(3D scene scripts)
--------------------------------

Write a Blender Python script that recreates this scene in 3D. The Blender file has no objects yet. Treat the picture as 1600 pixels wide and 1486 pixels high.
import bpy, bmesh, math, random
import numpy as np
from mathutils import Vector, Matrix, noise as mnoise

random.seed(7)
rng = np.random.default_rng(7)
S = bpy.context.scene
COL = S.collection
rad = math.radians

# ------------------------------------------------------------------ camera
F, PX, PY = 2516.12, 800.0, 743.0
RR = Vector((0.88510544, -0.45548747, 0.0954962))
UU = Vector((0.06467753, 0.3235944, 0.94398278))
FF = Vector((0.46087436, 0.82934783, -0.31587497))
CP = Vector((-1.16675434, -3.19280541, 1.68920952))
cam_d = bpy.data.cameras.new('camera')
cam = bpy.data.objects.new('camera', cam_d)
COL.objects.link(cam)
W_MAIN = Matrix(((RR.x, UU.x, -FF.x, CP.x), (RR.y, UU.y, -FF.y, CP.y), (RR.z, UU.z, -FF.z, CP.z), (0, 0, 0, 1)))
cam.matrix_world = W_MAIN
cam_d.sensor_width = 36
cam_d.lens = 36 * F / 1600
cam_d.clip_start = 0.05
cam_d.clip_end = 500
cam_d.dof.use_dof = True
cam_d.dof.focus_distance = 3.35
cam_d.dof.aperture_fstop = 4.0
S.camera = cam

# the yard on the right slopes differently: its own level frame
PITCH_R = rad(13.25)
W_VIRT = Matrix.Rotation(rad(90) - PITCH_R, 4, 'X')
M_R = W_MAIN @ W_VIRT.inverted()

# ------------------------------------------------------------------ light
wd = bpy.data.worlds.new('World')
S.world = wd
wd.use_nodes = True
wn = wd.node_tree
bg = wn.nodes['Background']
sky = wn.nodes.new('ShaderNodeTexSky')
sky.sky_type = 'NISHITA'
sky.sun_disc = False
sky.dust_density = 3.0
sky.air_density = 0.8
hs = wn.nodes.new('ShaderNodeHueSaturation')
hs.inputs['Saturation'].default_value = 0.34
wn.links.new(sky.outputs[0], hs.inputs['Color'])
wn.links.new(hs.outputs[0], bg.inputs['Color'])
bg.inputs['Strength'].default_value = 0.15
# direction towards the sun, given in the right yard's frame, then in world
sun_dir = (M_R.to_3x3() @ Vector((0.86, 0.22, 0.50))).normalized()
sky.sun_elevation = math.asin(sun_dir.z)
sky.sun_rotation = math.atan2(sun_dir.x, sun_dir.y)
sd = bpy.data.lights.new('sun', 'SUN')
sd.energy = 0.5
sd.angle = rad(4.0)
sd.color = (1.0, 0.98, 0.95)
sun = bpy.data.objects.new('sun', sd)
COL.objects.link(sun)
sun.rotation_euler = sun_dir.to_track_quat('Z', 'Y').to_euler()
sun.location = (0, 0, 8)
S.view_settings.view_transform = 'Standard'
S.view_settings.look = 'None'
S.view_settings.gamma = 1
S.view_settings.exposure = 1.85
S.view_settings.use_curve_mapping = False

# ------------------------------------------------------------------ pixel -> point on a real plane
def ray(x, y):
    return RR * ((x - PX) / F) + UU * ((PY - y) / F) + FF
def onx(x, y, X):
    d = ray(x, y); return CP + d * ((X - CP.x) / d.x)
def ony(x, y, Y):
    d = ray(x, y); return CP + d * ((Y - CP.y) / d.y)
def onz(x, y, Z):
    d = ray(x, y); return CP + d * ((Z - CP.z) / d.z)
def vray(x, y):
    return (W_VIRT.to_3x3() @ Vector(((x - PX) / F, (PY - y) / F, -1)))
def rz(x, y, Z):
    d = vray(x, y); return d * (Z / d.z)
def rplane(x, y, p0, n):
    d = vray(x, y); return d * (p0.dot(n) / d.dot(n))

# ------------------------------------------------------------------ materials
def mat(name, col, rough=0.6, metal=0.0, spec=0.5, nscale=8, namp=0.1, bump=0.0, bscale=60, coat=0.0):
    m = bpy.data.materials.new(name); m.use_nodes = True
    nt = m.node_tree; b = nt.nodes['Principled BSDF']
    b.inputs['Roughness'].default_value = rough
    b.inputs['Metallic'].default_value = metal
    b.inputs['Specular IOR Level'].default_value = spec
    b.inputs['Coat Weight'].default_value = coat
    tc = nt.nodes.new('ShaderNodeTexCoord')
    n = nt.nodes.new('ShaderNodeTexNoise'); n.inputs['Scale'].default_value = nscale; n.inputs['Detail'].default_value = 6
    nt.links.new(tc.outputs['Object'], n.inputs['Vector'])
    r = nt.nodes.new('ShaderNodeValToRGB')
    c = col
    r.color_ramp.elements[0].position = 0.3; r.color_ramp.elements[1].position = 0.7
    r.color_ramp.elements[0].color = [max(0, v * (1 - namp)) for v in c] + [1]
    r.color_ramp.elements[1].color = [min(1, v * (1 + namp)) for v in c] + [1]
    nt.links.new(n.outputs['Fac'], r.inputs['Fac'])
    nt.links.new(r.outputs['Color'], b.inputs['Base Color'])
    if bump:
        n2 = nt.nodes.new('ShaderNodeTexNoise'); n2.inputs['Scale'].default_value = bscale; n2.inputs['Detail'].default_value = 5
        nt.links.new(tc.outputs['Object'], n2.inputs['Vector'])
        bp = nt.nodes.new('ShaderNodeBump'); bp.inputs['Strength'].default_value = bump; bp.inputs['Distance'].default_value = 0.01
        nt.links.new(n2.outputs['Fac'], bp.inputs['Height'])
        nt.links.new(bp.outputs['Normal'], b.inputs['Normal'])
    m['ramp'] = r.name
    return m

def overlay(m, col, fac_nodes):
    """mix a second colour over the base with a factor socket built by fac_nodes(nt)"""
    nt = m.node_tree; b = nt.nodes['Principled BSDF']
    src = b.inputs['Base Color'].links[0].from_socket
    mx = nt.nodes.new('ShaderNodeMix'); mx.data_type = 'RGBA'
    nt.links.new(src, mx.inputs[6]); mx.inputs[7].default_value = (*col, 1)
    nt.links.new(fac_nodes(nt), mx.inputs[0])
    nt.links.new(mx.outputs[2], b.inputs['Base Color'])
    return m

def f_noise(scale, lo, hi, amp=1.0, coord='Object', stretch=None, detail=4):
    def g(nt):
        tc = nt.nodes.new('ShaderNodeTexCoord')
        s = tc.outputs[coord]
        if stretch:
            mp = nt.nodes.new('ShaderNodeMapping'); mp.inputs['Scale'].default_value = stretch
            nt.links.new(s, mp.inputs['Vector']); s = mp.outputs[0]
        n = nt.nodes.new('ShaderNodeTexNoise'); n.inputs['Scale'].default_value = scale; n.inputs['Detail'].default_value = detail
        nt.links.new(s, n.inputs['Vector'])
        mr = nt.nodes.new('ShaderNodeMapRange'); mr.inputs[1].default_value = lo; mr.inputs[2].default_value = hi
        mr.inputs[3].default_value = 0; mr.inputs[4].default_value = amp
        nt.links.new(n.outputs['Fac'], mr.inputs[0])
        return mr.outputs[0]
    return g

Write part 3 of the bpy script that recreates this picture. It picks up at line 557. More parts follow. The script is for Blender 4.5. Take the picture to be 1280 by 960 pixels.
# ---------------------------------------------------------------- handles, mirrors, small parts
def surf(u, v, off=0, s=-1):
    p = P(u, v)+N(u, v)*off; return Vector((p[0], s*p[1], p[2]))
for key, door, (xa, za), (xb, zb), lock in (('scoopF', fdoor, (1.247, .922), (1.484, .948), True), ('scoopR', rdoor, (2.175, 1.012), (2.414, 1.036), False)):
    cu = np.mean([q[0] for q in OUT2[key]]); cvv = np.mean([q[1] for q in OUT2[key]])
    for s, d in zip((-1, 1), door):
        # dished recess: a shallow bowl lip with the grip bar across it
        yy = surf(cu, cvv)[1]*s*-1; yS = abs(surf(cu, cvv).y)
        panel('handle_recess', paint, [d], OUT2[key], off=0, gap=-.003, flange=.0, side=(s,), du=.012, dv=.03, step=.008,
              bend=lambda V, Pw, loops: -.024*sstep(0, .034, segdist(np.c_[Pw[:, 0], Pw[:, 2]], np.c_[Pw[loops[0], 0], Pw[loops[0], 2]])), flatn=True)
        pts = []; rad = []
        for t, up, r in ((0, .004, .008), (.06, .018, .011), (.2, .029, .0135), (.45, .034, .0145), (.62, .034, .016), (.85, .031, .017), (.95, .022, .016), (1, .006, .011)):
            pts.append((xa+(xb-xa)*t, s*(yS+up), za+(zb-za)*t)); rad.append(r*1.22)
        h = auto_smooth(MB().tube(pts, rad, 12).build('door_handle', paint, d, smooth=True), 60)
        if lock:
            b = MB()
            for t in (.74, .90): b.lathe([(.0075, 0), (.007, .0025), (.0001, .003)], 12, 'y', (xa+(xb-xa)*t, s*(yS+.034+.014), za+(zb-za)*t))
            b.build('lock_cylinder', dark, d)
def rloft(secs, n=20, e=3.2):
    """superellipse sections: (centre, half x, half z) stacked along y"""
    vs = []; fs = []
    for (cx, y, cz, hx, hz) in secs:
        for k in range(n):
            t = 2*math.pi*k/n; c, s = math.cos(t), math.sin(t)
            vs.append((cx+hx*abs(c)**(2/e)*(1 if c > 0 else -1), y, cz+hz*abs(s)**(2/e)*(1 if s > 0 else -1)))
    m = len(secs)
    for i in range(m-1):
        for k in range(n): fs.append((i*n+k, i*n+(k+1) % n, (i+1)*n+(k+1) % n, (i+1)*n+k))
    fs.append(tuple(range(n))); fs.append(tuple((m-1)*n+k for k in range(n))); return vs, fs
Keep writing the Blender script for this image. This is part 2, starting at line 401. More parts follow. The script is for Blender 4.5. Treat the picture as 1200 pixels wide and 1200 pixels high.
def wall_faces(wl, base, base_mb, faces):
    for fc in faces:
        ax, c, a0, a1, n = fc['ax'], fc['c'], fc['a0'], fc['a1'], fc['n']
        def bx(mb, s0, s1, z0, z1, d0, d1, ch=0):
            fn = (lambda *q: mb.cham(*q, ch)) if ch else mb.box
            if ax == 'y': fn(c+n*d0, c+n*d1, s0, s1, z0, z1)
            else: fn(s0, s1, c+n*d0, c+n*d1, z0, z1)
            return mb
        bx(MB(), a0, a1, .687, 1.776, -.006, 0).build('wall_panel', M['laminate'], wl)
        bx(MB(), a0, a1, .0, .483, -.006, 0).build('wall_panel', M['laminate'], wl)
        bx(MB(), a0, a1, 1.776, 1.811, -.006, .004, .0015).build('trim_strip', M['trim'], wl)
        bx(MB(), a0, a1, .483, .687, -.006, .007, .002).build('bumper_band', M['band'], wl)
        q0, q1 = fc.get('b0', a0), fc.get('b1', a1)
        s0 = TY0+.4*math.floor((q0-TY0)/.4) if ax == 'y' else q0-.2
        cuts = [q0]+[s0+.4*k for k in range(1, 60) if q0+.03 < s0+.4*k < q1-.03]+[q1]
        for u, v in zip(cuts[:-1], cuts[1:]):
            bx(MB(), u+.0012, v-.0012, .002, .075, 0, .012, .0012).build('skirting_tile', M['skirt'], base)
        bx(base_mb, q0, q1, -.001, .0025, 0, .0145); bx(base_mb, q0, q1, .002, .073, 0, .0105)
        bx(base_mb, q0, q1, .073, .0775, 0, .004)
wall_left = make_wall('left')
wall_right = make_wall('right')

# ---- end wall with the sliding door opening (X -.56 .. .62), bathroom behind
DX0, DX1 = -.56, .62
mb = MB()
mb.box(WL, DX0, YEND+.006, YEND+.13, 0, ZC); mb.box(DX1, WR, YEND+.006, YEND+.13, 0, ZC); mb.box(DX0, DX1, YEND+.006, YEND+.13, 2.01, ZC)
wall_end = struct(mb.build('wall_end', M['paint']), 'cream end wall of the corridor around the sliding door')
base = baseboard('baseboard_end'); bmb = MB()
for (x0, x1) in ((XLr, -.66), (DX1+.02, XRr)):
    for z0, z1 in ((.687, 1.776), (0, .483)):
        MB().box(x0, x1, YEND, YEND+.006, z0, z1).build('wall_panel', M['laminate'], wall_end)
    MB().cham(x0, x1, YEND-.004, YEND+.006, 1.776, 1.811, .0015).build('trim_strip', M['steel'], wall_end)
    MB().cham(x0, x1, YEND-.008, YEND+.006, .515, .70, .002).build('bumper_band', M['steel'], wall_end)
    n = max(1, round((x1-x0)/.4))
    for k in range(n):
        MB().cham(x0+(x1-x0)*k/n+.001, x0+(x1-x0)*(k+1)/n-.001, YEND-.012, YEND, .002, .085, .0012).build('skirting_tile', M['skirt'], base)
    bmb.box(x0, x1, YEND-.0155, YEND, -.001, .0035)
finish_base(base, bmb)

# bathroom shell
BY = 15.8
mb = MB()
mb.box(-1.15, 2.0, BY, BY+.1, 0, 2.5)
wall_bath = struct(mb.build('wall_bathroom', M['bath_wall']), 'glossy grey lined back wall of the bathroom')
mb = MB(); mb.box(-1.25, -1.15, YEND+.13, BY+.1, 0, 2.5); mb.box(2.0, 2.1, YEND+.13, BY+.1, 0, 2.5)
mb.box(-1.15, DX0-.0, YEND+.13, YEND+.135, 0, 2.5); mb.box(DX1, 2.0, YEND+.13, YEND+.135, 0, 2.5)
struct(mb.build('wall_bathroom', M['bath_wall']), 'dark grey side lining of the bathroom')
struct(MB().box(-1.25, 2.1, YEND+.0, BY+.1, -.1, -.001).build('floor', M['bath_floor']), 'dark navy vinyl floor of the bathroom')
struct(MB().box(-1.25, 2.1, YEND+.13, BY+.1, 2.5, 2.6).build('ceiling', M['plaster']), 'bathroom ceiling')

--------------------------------

→ **Written task**: Reproduce exactly the lines from the line with "mb.box(-1.15, DX0-.0, YEND+.13, YEND+.135, 0, 2.5);" through the line with "struct(mb.build('wall_bathroom', M['bath_wall']), 'dark", both end lines included, and only those lines.

→ **Output**:
mb.box(-1.15, DX0-.0, YEND+.13, YEND+.135, 0, 2.5); mb.box(DX1, 2.0, YEND+.13, YEND+.135, 0, 2.5)
struct(mb.build('wall_bathroom', M['bath_wall']), 'dark grey side lining of the bathroom')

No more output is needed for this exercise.